NEW DELHI: Madhya Pradesh police have reportedly arrested 15 people, charging them with sedition for allegedly shouting ‘pro-Pakistan’ and ‘anti-India’ slogans during the ICC Champions Trophy finals, and for ‘celebrating’ Pakistan’s win.

Police said that 15 people, all Muslim, were arrested on Monday evening, with the sedition charged based on the shouting of slogans and bursting crackers in celebration of Pakistan’s win. The incident took place in Mohad, Madhya Pradesh.

The arrests were made based on a complaint by a local resident identified as Subhash. “Following the complaint we investigated the matter and found that 15 people were involved in it. By Monday late evening we arrested all 15 people”, Sanjay Pathak, inspector of Shahpur police station, told the Hindustan Times. “Following the complaint we investigated the matter and found that 15 people were involved in it. By Monday late evening we arrested all 15 people,” the inspector added.

The arrests were made under 120B (punishment for criminal conspiracy )and 124A (sedition) of IPC.

The accused were produced in a local court which rejected the bail plea, and have been sent to jail.

This is not the first time India has taken action against its own citizens for allegedly supporting Pakistan as the two countries played against each other. In 2014, about 60 Kashmiri college students were arrested on charges of sedition for cheering the Pakistani team after India lost to the neighbouring country in the Asia Cup.

The action came after the students were publicly thrashed and allegedly forced to shout anti-Pakistan slogans.

Pakistan too has taken action against its own citizens for supporting the Indian team. In a widely reported incident, a Pakistani cricket fan was arrested by Okara’s cantonment area police and booked under Section 123-A of the Pakistan Penal Code and the more frequently invoked Section 16 of the Maintenance of Public Order in 2016. The accused, Umaz Dar, was arrested after he was seen flying an Indian flag at his home in Pakistan’s Punjab Province. According to police, Daraz was arrested after he went "against the ideology of Pakistan" when he waved the flag at his house. The flag had been waved when India was playing Australia in Aidelaide, with Daraz intending to celebrate Indian cricketer Virat Kohli’s impressive knock of 90-not out.

“He told us that Virat Kohli is his favorite player, and he wanted to show his admiration,” said Aziz Cheema, a local police official in Okara, as quoted by the Wall Street Journal at the time. “So he hoisted an Indian flag on his rooftop. He is a tailor, and told us that he’d stitched the flag himself.”

In the two cricket-mad countries, the sport is often used as a political tool, with either side routinely cancelling cricket tours as tensions between the countries rise. Kashmir -- which remains a source of tensions between the two countries -- figures prominently even in sporting rivalry, as reports of Kashmiris openly supporting Pakistan often makes headlines in India.

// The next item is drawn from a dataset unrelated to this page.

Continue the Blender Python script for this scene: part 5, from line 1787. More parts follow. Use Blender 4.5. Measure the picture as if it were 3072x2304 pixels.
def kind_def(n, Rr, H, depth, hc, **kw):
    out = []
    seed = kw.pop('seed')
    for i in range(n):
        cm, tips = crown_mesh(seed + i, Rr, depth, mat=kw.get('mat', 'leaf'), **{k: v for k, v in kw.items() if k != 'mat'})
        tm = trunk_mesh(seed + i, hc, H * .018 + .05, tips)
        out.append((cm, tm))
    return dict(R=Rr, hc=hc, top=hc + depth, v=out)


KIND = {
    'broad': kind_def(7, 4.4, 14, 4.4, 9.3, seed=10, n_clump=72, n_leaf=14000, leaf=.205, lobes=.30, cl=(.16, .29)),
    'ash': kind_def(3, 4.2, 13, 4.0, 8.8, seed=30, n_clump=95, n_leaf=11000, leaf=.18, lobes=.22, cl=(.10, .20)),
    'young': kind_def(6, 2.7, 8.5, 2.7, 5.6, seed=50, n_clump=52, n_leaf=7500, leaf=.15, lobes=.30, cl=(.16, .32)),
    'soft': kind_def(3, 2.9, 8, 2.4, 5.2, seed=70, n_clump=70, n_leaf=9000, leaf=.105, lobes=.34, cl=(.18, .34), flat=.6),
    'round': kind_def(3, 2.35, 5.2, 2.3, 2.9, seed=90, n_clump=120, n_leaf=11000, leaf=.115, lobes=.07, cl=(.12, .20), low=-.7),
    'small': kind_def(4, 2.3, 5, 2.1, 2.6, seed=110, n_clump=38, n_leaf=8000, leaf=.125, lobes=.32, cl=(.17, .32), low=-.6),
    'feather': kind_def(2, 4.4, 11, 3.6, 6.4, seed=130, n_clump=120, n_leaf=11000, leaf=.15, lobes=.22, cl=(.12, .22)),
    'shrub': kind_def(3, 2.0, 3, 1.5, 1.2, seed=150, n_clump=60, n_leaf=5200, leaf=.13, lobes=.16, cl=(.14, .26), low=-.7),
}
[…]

Even after Sunday’s ICC Champions Trophy final, firecrackers were reportedly heard in Kashmir, with people celebrating Pakistan’s win. The Citizen’s correspondent JEHANGIR ALI reported from Srinagar:

As it was a Sunday when the markets remain normally shut, many shopkeepers were forced to open their businesses in the evening by the time Pakistan had set a target of mammoth 338 runs for India to chase.

"I got calls from many clients looking for firecrackers. Since we haven't been doing much business due to frequent shutdowns, I didn't let go of the opportunity and opened the shop in the evening," a firecracker dealer in Srinagar, who didn't want to be named, said.

The dealer claimed to have sold firecrackers worth Rs 3 lakhs in a matter of some hours, "I was not the only one who opened up yesterday. The demand for firecrackers was huge and we had reserve stock as Eid is coming up," he said.

Not to be left behind, thousands of netizens on social media congratulated Pakistan for the victory over India with many of them posting celebratory pictures and videos on Facebook and Twitter, including from the University of Kashmir.

"People offered money to youth, who were out on streets to celebrate Pakistan's win, to buy crackers in downtown. Cracker waste formed an additional layer over almost all roads in Srinagar. Amid this, youth carrying Pakistan flag shouted pro-freedom slogans and did Ragda," Moazum Mohammad posted on Facebook.

"A cricket match between Pakistan and India is catharsis for Kashmiris. As far as my memory goes, the Indian team was never supported by Kashmiris. The few people who cheered India were seen as aberrant rather than allegiant," Ather Zia, an academic posted on Facebook.

"The desire for India's loss, and a win for the contesting team, especially if Pakistan, is a leitmotif of Kashmir's cricket-politics; or in simpler words, a placeholder for the desire of liberation," she said.

Amid celebrations, residents in many places including the capital Srinagar accused the forces of smashing cars and beating up people for celebrating Pakistan’s win. Instances of forces' highhandedness were also reported from south Kashmir.

However, a senior police officer said the forces were targeted by stone pelters at some places while youths hurled firecrackers inside their bunkers, forcing them to retaliate, "Overall the situation remained peaceful," the officer said.